Out of the lines below, please list those that hold the string "picture".
>>>>
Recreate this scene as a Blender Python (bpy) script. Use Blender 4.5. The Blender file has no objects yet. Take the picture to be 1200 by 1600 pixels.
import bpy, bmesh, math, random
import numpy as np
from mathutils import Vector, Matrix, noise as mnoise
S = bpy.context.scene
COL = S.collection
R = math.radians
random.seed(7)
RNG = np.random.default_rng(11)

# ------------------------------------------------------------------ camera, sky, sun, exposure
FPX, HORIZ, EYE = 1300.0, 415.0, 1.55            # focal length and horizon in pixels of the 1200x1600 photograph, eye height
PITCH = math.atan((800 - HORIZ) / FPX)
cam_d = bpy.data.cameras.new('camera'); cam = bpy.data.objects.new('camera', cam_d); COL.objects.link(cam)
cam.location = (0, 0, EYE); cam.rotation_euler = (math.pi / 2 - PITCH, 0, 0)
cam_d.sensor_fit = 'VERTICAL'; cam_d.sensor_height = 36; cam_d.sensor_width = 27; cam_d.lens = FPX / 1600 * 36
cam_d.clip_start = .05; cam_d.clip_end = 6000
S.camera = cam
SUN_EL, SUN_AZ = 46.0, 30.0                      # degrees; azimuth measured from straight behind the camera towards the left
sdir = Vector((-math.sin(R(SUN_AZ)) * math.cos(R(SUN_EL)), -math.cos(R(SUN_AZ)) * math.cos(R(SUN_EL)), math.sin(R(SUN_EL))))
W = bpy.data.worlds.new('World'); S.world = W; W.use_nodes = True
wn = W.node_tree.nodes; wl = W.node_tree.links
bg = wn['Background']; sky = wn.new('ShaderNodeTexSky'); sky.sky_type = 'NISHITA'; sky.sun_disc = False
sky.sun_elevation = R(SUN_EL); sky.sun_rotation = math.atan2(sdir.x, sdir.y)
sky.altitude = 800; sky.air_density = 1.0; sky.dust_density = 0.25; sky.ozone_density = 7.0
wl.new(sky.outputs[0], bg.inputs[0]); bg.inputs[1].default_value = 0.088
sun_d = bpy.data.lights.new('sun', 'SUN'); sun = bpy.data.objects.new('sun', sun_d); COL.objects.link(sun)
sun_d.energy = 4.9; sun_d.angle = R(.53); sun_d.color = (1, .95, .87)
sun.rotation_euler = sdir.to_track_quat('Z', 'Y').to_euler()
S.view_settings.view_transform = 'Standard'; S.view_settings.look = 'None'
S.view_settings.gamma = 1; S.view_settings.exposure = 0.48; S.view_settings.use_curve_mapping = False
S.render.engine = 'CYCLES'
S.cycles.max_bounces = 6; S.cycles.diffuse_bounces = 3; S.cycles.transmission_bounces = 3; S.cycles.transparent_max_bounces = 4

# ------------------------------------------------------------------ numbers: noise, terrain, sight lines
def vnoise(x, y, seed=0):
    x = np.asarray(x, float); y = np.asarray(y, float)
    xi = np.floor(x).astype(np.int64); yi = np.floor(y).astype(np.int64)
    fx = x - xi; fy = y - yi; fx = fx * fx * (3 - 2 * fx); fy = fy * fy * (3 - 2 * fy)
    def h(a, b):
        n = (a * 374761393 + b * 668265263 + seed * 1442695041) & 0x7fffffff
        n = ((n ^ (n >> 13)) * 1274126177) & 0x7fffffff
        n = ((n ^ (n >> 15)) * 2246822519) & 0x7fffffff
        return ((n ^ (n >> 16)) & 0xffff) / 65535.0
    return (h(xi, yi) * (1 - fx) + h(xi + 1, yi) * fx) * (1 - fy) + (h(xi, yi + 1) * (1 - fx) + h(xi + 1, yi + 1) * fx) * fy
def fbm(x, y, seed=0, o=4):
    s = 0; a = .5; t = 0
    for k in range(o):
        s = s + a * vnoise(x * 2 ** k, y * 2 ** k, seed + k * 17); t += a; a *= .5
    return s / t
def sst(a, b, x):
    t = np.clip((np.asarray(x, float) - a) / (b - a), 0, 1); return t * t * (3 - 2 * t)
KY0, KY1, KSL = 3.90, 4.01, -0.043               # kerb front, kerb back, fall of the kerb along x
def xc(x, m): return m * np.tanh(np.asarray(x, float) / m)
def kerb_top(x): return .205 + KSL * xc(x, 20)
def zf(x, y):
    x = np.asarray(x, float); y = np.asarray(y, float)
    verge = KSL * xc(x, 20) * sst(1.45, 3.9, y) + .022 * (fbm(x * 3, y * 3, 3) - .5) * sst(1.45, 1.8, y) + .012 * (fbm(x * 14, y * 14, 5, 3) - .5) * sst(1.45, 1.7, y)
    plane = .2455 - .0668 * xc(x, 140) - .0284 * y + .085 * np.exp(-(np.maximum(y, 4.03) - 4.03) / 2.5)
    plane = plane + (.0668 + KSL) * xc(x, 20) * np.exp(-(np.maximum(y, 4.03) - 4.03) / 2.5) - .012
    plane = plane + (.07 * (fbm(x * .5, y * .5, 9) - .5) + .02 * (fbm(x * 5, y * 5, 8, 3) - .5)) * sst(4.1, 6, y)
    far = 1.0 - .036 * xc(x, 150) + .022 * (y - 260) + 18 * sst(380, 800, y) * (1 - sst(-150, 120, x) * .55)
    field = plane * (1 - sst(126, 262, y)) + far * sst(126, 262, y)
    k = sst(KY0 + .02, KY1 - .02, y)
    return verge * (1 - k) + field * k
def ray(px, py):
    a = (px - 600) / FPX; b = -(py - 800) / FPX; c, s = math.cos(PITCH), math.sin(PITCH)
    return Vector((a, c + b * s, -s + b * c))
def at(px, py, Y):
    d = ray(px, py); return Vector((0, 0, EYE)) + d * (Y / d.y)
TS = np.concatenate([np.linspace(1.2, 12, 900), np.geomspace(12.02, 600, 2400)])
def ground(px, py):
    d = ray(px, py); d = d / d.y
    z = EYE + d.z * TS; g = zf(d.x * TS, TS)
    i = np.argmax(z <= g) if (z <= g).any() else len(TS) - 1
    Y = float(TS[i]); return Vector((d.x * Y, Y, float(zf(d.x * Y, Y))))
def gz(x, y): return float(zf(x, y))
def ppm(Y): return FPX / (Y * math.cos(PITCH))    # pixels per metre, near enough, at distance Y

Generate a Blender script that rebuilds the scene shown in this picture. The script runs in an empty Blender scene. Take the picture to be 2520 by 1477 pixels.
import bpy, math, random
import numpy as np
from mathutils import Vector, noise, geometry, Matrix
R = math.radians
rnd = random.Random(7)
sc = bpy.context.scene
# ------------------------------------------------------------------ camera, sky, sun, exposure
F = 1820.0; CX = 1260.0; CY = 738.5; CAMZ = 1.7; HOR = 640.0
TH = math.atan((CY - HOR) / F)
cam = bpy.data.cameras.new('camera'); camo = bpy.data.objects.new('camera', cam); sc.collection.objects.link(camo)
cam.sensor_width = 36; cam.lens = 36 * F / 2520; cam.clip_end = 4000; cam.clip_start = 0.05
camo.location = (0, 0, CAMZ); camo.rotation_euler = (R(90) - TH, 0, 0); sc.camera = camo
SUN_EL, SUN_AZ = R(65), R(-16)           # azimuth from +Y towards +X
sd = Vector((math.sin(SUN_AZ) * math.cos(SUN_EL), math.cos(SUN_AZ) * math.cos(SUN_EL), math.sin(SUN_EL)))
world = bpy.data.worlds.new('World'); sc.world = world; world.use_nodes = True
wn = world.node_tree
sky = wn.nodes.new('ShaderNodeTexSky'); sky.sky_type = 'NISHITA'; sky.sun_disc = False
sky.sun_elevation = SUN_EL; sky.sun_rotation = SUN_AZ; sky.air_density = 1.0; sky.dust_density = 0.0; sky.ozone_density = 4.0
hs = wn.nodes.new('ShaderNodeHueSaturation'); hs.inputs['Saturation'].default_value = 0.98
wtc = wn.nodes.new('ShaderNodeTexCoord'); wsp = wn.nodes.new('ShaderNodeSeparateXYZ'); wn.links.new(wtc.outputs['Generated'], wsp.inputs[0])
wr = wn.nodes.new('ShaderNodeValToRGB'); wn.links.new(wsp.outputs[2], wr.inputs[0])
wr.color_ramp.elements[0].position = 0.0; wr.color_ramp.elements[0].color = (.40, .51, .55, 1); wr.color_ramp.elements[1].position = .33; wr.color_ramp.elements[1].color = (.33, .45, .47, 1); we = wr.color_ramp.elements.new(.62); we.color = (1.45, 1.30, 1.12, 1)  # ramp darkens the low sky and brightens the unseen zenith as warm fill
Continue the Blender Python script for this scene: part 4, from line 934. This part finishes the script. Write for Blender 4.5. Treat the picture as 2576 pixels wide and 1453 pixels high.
<<<<
- [Solution to this exercise]
Recreate this scene as a Blender Python (bpy) script. Use Blender 4.5. The Blender file has no objects yet. Take the picture to be 1200 by 1600 pixels.
Generate a Blender script that rebuilds the scene shown in this picture. The script runs in an empty Blender scene. Take the picture to be 2520 by 1477 pixels.
Continue the Blender Python script for this scene: part 4, from line 934. This part finishes the script. Write for Blender 4.5. Treat the picture as 2576 pixels wide and 1453 pixels high.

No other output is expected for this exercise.